Seni bu ülkede en iyi tanıyan benim Sayın Erdoğan, şu anda korkuyorsun, kaygı içerisindesin ve o tutkun olduğun, aşığı olduğun koltuk altından kayıp gidiyor son 45 gün. İşte ondan dolayı telaştasın, endişe içerisindesin ve kaygı duyuyorsun. Akşener çok yerinde bir tavsiyede bulundu, ‘Papatya çayı iç' dedi, hekim olarak katılıyorum.

Her akşam papatya çayı iç, seçime kadar iyi gelecektir. Az kaldı. 14 Mayıs akşamı zaten sandıklar açılınca ne içersen iç. Bir hikayenin sonuna gelindi ve 45 gün sonra tekrar karşılaşacağız. Devir teslim töreninde görüşmek üzere Sayın Erdoğan.”
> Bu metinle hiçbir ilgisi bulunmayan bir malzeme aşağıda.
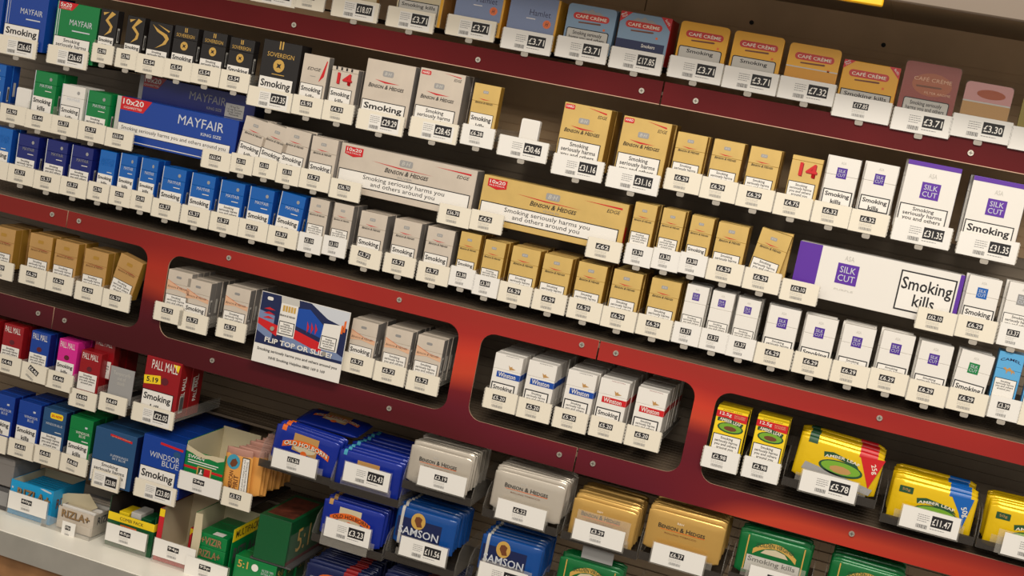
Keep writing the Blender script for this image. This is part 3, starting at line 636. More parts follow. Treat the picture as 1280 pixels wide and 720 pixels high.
 (4,'winston_red','K',(0.234,1.065,0.056,0),(0.237,0.992,0.066),'5.20',7),
 (4,'winston_red','S',(0.307,1.065,0.055,0),(0.307,0.992,0.066),'5.20',7),
 (4,'amber_slim','S',(0.458,1.064,0.059,0),(0.455,0.99,0.066),'2.98',2),
 (4,'amber_slim','S',(0.532,1.065,0.058,0),(0.53,0.991,0.066),'2.98',2),
 (5,'pall_red','S',(-1.146,0.857,0.058,0),(-1.148,0.791,0.066),'4.46',2),
 (5,'pall_red','S',(-1.08,0.859,0.05,0),(-1.078,0.792,0.066),'4.46',3),
 (5,'pall_blue','S',(-1.01,0.86,0.045,0),(-1.009,0.79,0.066),'4.46t',3),
 (5,'pall_pink','K',(-0.94,0.859,0.045,0),(-0.945,0.788,0.066),'4.46',2),
 (5,'pall_red','S',(-0.881,0.848,0.049,0),(-0.882,0.763,0.066),'4.09',5),
 (5,'greycard','K',(-0.802,0.831,0.061,0),(-0.809,0.772,0.066),'4.69',0),
 (5,'pall_big','K',(-0.707,0.874,0.084,0),(-0.711,0.771,0.099),'22.05',1),
 (6,'windsor_a','K',(-1.08,0.702,0.058,0),(-1.087,0.613,0.066),'4.01',2),
 (6,'windsor_a','K',(-1.012,0.702,0.056,0),(-1.015,0.616,0.066),'4.01',3),
 (6,'windsor_b','S',(-0.948,0.702,0.058,0),(-0.951,0.618,0.066),'4.01',3),
 (6,'windsor_green','K',(-0.88,0.701,0.055,0),(-0.881,0.617,0.066),'4.08',3),
 (6,'windsor_big_a','S',(-0.793,0.694,0.103,0),(-0.798,0.604,0.066),'23.80',2),
 (6,'windsor_big_b','K',(-0.677,0.708,0.102,0),(-0.678,0.612,0.099),'23.80',5),
 (6,'none','K',None,(-0.578,0.656,0.099),'26p',0),
 (6,'none','K',None,(-0.49,0.649,0.066),'3.92',0),
]
# ------------------------------------------------------------------ the setting
def struct(name, me, loc=(0, 0, 0)):
    o = put(name, me, None, loc); o['kind'] = 'structure'; return o
X0, X1 = -1.95, 1.75
wallm = mat('dark_slatwall', '857663', .55, vary=.12, bscale=9)
shelfm = mat('ribbed_shelf', '6a5b4b', .5, vary=.12, bscale=9)
def ribbed(x0, x1, a0, a1, step, g, horizontal, base, thick, m):
    """slab with recessed grooves running along X; horizontal=True gives a shelf deck (a=Y), else a wall (a=Z)"""
    prof = []; a = a0
    while a < a1 - 1e-6:
        e = min(a + step, a1)
        prof += [(a, 0), (e - .003, 0), (e - .003, -g), (e, -g)]
        a = e
    bm = bmesh.new(); rows = []
    for x in (x0, x1):
        r = []
        for p, d in prof:
            r.append(bm.verts.new((x, p, base + d) if horizontal else (x, base - d, p)))
        rows.append(r)
    for i in range(len(prof) - 1):
        bm.faces.new((rows[0][i], rows[0][i + 1], rows[1][i + 1], rows[1][i]))
    if horizontal: add_box(bm, x0, x1, a0, a1, base - thick, base - g - .0005)
    else: add_box(bm, x0, x1, base + g + .0005, base + thick, a0, a1)
    return finish(bm, [m])
YB = .285
wallu = mat('lightened_slatwall', 'c4a27a', .6, vary=.08, bscale=9)  # same slatwall, lightened in colour to stand in for light it lacks
struct('wall_back', ribbed(X0, X1, .87, 1.43, .02, .003, False, YB, .04, wallm))
struct('trim_4', ribbed(X0, X1, .43, .87, .02, .003, False, YB, .04, mat('low_slatwall', '8a765e', .6, vary=.1, bscale=9)))  # same slatwall, its brightness adjusted through colour
struct('trim_3', ribbed(X0, X1, 1.43, 1.765, .02, .003, False, YB, .04, wallu))
struct('trim_1', boxm(X0, .082, YB, YB + .04, 1.765, 1.95, wallu))
struct('trim_2', boxm(.084, X1, YB, YB + .04, 1.765, 1.95, wallu))
for hx in (.301, .56):
    tag(put('bolt_hole', polym(ell(0, 0, .0045, .0045, 10), M('rubber'), .002), None, (hx, YB - .002, 1.778)),
        'small dark bolt hole in the back panel, %s one above the yellow tins' % ('left' if hx < .5 else 'right'), 'bolt hole', 'bolt holes in the back panel')
# shelf decks behind the printed panels
decks = [(.002, YB, 1.1285, 'ribbed dark shelf deck along the top of the red panel'),
         (.002, YB, .914, 'ribbed dark shelf floor inside the red panel openings')]
for y0, y1, z, lab in decks:
    tag(put('shelf_deck', ribbed(X0, X1, y0, y1, .021, .002, True, z, .012, shelfm)), lab, 'shelf')
for z, lab in ((.735, 'dark lower deck behind the red cigarette packs at left'), (.575, 'dark lowest deck above the white counter shelf')):
    tag(put('shelf_deck', ribbed(X0, -.40, .19, YB, .021, .002, True, z, .008, shelfm)), lab, 'shelf')

# printed red fascia: three modules with rounded openings
def printed(name):
    m = bpy.data.materials.new(name); m.use_nodes = True; nt = m.node_tree; b = nt.nodes['Principled BSDF']
    tc = nt.nodes.new('ShaderNodeTexCoord'); sx = nt.nodes.new('ShaderNodeSeparateXYZ'); nt.links.new(tc.outputs['Object'], sx.inputs[0])
    n = nt.nodes.new('ShaderNodeTexNoise'); n.inputs['Scale'].default_value = 3.2; n.inputs['Detail'].default_value = 1.0
    mp = nt.nodes.new('ShaderNodeMapping'); mp.inputs['Scale'].default_value = (.55, 1, 1.6)
    nt.links.new(tc.outputs['Object'], mp.inputs[0]); nt.links.new(mp.outputs[0], n.inputs['Vector'])
    ma = nt.nodes.new('ShaderNodeMath'); ma.operation = 'MULTIPLY_ADD'; ma.inputs[1].default_value = .26; ma.inputs[2].default_value = -.13
    nt.links.new(n.outputs['Fac'], ma.inputs[0])
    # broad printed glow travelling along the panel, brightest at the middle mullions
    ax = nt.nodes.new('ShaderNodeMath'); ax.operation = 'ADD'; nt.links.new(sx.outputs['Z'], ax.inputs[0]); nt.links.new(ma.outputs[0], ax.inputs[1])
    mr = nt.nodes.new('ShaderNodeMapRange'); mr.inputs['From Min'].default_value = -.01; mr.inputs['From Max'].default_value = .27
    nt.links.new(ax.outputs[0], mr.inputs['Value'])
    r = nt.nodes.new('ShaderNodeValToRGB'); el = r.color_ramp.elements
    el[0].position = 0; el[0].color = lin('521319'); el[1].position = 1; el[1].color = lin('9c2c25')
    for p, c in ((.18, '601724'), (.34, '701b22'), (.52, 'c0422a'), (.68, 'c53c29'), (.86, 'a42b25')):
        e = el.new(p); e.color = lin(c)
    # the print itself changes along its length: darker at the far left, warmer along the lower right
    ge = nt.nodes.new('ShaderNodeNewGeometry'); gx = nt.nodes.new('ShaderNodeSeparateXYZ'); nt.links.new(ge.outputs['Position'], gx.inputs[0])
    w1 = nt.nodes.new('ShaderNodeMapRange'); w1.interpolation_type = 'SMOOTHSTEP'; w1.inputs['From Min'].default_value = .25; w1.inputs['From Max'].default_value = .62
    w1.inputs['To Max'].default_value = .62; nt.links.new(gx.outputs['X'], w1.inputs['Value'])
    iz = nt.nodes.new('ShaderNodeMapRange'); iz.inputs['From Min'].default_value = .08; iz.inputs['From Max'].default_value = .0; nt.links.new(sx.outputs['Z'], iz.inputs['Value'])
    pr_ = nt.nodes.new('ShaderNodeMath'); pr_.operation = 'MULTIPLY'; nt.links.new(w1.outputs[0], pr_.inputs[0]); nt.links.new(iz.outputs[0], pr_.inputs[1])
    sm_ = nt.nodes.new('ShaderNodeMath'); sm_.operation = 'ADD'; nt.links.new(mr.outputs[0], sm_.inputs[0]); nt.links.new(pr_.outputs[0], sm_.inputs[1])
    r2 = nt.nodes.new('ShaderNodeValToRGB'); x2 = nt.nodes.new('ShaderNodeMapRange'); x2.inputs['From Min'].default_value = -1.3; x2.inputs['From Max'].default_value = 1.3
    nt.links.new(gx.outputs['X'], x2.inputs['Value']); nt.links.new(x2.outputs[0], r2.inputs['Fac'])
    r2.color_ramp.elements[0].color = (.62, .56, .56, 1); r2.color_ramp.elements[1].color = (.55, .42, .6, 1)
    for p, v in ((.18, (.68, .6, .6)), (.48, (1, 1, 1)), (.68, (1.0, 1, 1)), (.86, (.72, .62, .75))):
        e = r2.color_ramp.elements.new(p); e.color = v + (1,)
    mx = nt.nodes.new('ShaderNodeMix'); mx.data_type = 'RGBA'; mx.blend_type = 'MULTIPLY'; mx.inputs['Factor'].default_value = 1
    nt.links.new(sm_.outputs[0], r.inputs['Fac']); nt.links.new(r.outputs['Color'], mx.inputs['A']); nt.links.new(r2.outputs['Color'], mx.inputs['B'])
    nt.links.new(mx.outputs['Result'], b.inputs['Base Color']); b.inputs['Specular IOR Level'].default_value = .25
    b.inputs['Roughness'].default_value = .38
    return m
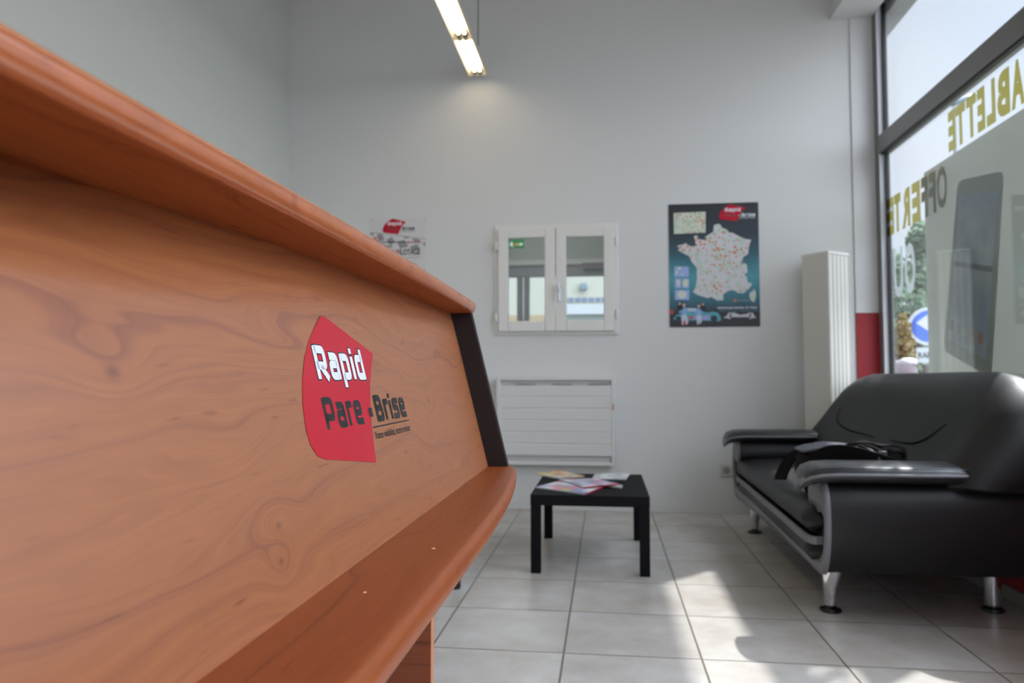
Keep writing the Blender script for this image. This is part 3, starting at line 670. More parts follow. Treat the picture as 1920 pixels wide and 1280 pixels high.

Karşılıklı bu atışmaların ardından yaşanan kurşunlanma olayını, güya; İyi Parti’nin il merkezine bakan bir yerde bir inşaat varmış. Sabaha karşı birkaç kişi burada hırsızlık yapmaya kalkmışlar. Bir bekçi de durumu görüp müdahale etmiş, hırsızlar biraz direnince silahını çıkarmış ve uyarı atışı yapmış, bu sırada iki kurşun il merkezine isabet etmişmiş diyerek geçiştirmek hiç de mantıklı değil…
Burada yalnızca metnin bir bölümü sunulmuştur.